Caminar, un modo de meditación

Leí algo así en una novela de John Berger y se quedó por ahí la idea bailando. He pasado media vida caminando. Me gusta caminar. Caminar desde antes del alba, sentir interiormente el movimiento cardiaco en un segundo plano de la vivencia; hacerse cargo de los distintos ritmos de la respiración, fijar la atención en el momento que se produce la inflexión entre la inspiración y la expiración, el pecho que se hincha, el aire que atraviesa la traquea.

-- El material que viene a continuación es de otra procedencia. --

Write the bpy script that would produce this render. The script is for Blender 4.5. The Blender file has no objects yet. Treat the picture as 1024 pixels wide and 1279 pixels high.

Este simple y constante movimiento que nos mantiene vivos necesita de nuestra atención, primera atención cuando se atraviesan los bosques, todo a la vez fundido en nosotros.
Después está el bosque mismo, los olores, la descomposición foliar en lo profundo de los hayedos, el matiz pastoso y amargo de un espacio que deglute al tiempo; las lilas flotando sutiles entre las aguas rumorosas del arroyo cercano; el humo de la leña mojada en la vecindad de un refugio; o el color y las formas de las montañas cuando la niebla con pincel de blanco vaporoso juega a esconder los valles bajo un lago de ceniza clara; cuando la luz aterciopelada que atraviesa el bosque dibuja hilachos de sol convirtiendo en incienso y mirra, en hora de recogimiento, el paso del caminante; atención a los sonidos, apenas un murmullo en las ramas de los árboles, al crescendo del viento, al fragor impetuoso siempre maravillosamente mágico de las tormentas bajo la la lluvia; y a los pájaros que tras ella, u ocupando el comienzo de la mañana, acompañan al camino; el bosque es de tacto suave y húmedo, se deja acariciar con tu paso, con tus ojos, con tus manos, le gusta cantar una nana cuando une tu sueño al suyo, le gusta vestirse de fiesta de tanto en tanto.
Espectáculo intenso para este caminante que guardará primorosamente en su interior cada manifestación íntima del bosque. Ha de darse por sabido que en la montaña no todo se ve en un paseo y no todo se comprende ni se deja comprender en una accidentada visita. El bosque alberga muchos más enanitos de los esperados. Entre las ramas de los árboles fluyen inevitablemente los interrogantes, el placer de la soledad y el silencio, esos espacios de tiempo que habrán de convertir en meditación y rezo nuestro tránsito, el largo deambular por los valles y los bosques; trozos de locura que añadir a la sinfonía de la existencia.